The Libyan Parliament-appointed Prime Minister, Fathi Bashagha, was on Tuesday, forced to flee from the capital Tripoli when he tried to forcefully take over government as clashes erupted between his supporters and those of a rival administration that has refused to cede power, Libyan authorities said.
Bashagha had entered Tripoli on Monday night after two months of stalemate between Libya’s rival administrations, but was forced to withdraw hours later as fighting rocked the capital, his office said in a statement.
A news report by a local media said that the crisis risks plunging Libya back into prolonged fighting after two years of relative peace, or returning it to partition between the eastern-backed government of Bashagha and a Tripoli-based administration under Abdulhamid al-Dbeibah.

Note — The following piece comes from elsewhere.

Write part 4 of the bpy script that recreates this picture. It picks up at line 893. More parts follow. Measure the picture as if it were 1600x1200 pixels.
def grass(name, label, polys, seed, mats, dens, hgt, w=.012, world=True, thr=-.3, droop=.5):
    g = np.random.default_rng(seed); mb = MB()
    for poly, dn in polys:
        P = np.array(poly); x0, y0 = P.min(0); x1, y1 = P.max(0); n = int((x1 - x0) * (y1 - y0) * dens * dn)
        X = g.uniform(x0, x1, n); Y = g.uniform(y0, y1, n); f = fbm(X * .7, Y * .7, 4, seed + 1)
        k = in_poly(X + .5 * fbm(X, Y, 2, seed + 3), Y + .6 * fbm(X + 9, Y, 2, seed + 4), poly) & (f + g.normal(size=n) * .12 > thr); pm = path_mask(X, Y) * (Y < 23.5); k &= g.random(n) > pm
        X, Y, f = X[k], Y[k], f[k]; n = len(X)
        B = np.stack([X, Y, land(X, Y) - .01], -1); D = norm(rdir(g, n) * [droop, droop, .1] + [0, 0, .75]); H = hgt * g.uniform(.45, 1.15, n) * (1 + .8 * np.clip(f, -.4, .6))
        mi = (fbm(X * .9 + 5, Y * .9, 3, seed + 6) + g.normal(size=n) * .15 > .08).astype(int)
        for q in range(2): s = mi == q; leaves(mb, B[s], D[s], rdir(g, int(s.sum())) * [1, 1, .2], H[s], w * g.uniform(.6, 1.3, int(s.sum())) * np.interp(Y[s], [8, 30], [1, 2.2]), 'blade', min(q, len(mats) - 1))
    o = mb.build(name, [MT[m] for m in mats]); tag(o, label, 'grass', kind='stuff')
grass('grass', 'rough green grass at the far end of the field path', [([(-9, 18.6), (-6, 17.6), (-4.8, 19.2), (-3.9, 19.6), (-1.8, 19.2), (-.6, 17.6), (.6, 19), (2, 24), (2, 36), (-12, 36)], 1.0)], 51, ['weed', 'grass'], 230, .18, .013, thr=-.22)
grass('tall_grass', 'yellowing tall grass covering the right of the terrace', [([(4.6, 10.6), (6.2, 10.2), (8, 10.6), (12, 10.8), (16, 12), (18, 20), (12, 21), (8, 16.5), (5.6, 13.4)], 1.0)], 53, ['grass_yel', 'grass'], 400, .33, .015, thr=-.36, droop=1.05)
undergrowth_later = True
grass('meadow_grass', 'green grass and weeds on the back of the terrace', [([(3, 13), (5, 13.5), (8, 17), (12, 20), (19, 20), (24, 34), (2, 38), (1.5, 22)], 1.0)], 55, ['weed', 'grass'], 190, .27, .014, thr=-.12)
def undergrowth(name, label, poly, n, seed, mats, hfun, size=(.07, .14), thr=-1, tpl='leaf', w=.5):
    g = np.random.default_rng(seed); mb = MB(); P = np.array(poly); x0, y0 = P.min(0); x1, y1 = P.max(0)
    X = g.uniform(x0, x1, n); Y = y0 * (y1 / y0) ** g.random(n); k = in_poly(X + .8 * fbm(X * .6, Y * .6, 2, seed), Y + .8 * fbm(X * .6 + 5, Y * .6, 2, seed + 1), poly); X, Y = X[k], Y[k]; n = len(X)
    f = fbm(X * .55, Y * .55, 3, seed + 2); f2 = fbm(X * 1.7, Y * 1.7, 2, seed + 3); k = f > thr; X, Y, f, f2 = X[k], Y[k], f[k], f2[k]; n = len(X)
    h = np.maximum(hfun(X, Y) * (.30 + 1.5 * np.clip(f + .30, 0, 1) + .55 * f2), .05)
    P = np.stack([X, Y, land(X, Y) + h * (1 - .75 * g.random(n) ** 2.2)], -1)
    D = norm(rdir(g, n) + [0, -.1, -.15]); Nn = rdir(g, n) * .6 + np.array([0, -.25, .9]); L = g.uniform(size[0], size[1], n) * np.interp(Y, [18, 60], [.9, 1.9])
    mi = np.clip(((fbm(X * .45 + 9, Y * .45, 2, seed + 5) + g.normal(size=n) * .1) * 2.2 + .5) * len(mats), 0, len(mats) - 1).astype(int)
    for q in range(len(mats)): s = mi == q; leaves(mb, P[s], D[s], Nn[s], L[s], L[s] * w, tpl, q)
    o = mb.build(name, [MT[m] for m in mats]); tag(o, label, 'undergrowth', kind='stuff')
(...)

The political impasse that has bedevilled the North African country in the last two years has already led to a partial blockade of Libya’s oil facilities with the National Oil Company (NOC), last month, suspending operations at two of the country’s major oil sites, the Zouetina terminal and the al-Charara field, after shutting down several other facilities in connection with protests and political rivalries.
According to local media, sounds of heavy weapons and automatic gunfire were heard on across the capital on Tuesday morning, while schools were hurriedly cancelled and the normally heavy rush hour traffic was sparse.
Sporadic shooting continued even after Bashagha left, but security experts believe things may not return to normalcy.
“I don’t think things will just return to being cool and static and relaxed,” a Libya security expert, Jalel Harchaoui, said.
But Harchaoui believes wider escalation of violence is unlikely given Bashagha’s hurried withdrawal from Tripoli after fighting had broken out.